**Your objective**
Find every line with the word "script" and report how many there are, without any other text.

**Material supplied**
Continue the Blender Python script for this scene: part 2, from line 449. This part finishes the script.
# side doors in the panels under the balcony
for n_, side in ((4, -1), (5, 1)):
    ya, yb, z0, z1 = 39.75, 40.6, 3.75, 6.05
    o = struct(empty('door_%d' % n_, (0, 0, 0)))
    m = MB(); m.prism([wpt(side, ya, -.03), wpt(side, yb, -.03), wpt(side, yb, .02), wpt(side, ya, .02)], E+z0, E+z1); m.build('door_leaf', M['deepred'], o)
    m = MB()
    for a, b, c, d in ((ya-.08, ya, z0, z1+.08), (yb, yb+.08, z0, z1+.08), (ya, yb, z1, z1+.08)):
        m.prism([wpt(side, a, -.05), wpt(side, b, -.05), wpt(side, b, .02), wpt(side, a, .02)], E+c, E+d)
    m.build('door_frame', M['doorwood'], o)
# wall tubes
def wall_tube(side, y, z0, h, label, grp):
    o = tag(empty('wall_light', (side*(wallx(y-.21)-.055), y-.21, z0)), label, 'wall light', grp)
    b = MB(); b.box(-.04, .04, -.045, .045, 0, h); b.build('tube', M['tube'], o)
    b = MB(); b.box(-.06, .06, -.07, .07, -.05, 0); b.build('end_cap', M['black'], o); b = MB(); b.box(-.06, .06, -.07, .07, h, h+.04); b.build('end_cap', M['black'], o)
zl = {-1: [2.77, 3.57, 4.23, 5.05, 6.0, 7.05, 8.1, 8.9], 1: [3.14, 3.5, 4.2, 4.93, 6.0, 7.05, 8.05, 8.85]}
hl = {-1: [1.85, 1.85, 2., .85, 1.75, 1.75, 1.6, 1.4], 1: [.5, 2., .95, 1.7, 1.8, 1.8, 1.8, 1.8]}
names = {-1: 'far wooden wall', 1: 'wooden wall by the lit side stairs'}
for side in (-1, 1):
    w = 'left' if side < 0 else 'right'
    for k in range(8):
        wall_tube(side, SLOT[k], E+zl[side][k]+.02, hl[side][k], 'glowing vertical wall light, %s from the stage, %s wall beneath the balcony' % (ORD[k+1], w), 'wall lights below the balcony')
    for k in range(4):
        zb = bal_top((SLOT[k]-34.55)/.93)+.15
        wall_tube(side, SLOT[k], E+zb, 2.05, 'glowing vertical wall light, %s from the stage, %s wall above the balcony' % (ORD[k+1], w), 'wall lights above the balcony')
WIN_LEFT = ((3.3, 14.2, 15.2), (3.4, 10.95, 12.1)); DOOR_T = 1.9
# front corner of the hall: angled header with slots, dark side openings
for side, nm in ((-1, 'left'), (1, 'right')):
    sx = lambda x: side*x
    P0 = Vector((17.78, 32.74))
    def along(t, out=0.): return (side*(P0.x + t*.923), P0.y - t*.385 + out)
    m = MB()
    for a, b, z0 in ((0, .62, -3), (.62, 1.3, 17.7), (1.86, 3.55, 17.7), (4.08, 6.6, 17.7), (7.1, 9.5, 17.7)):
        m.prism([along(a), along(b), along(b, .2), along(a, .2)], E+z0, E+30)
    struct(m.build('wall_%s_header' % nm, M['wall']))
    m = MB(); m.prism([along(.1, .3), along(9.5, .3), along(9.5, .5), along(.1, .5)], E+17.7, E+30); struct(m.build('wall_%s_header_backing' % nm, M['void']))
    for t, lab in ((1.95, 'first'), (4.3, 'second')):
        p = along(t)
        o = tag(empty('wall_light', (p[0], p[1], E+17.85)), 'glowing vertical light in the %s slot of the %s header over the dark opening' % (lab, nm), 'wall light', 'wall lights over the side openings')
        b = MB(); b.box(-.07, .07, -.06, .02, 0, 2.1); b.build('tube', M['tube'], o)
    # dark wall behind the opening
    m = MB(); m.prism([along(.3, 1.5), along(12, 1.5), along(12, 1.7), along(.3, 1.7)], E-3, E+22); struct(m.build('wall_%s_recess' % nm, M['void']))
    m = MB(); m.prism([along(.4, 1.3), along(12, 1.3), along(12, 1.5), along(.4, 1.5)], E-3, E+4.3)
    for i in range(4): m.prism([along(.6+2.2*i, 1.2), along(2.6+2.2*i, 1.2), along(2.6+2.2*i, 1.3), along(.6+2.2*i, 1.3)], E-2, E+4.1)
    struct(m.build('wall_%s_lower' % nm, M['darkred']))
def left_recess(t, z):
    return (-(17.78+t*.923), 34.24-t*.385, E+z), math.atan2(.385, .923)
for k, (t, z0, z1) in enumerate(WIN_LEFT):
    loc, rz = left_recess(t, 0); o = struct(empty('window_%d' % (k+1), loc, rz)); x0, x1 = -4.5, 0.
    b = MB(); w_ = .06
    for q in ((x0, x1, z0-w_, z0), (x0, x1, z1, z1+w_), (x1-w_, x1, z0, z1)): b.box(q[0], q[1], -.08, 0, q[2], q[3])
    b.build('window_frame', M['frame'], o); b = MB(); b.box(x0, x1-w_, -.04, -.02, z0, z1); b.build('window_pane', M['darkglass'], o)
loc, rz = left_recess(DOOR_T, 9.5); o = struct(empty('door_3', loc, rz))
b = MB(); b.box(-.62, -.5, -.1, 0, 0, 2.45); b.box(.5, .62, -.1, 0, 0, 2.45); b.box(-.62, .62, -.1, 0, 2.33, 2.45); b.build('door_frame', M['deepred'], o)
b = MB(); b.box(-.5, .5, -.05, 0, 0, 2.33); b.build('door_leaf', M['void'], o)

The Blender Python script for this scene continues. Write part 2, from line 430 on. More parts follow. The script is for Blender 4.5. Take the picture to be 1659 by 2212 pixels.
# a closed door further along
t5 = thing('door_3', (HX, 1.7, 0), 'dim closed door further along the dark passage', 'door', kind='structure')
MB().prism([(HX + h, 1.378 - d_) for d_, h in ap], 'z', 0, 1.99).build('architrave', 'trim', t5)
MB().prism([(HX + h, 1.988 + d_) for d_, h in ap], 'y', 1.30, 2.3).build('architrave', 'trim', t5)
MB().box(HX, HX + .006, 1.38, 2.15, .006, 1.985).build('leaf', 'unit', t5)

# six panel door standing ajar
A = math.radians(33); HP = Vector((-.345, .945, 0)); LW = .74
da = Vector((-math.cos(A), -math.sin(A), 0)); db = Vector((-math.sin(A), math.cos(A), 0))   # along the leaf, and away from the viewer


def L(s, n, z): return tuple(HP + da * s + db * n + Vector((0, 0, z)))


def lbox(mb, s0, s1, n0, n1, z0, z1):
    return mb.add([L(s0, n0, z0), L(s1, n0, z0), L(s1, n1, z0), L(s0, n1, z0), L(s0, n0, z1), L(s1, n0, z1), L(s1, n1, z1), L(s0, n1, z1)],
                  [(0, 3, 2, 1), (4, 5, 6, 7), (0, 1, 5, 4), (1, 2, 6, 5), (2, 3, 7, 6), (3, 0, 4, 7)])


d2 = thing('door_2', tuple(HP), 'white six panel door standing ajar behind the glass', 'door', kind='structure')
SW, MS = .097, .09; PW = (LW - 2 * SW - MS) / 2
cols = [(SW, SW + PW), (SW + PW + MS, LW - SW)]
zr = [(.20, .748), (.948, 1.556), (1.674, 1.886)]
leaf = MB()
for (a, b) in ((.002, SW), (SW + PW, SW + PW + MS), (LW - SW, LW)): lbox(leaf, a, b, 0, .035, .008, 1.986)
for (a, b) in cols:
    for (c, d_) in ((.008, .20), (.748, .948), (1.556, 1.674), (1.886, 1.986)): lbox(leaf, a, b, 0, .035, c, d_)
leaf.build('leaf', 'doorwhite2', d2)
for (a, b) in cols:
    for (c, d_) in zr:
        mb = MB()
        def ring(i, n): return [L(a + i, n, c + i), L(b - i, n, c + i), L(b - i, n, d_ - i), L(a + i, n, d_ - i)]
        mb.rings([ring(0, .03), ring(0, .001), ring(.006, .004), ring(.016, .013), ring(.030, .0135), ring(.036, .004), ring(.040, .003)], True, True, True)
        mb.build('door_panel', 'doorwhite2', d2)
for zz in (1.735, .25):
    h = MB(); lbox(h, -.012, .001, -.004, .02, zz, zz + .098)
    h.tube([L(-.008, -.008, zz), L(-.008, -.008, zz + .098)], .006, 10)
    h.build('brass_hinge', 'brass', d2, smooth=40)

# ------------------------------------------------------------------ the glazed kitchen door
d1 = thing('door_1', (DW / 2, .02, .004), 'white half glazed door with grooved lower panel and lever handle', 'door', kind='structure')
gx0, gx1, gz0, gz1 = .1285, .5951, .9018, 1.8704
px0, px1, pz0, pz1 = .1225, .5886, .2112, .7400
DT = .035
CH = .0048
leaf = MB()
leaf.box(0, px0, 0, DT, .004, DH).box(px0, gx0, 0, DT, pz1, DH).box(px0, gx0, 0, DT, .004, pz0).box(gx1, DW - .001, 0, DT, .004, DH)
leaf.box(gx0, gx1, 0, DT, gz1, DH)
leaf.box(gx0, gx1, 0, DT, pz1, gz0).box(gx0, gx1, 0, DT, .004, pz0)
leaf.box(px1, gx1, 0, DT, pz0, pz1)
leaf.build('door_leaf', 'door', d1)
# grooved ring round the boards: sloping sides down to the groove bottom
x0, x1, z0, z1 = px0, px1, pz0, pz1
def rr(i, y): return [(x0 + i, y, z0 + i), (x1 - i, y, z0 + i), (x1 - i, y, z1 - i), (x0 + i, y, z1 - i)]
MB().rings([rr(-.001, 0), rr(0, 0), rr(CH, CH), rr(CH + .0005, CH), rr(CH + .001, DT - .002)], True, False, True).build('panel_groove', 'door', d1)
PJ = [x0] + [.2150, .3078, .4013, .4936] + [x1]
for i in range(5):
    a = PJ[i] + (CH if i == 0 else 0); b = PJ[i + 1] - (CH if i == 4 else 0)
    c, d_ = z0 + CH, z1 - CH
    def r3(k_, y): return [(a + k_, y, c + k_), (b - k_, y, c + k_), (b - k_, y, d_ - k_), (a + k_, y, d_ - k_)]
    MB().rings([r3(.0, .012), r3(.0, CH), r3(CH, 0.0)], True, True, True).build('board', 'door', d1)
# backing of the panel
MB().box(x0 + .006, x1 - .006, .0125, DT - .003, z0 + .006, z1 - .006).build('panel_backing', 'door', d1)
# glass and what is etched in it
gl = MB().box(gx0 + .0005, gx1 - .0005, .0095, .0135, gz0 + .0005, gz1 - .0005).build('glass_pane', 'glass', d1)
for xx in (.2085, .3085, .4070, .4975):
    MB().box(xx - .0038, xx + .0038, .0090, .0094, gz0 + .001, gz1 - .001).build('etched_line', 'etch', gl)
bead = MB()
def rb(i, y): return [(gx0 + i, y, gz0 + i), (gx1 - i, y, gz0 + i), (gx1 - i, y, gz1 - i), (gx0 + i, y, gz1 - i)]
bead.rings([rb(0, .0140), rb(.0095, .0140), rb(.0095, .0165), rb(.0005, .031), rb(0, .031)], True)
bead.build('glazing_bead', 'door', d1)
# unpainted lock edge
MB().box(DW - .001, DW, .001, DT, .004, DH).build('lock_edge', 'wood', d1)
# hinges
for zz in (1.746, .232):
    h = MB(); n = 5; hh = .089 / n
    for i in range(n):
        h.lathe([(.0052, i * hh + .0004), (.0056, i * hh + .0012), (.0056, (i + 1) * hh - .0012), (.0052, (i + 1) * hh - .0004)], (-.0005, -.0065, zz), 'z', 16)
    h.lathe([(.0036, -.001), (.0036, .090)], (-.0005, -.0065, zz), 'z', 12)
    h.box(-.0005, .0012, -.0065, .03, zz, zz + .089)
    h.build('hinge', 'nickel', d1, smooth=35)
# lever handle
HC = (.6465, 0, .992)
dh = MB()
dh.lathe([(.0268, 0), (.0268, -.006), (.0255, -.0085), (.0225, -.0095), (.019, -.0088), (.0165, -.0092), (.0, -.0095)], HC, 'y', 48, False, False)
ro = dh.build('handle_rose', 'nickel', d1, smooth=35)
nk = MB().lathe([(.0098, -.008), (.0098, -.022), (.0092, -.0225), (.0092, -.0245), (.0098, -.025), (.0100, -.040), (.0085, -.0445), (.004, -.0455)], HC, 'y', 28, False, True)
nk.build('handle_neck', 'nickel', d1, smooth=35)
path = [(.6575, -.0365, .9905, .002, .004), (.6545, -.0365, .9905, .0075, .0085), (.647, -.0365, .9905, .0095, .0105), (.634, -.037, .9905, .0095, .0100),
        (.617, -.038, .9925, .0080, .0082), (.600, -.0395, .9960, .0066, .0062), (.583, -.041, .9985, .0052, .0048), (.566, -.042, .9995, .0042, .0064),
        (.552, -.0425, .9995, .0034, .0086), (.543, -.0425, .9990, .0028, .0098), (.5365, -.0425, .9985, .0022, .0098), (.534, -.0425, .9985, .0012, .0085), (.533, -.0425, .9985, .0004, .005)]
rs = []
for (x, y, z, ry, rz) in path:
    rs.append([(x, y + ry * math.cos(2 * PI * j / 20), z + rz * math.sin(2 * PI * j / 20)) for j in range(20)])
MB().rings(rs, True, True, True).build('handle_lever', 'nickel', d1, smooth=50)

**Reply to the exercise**
2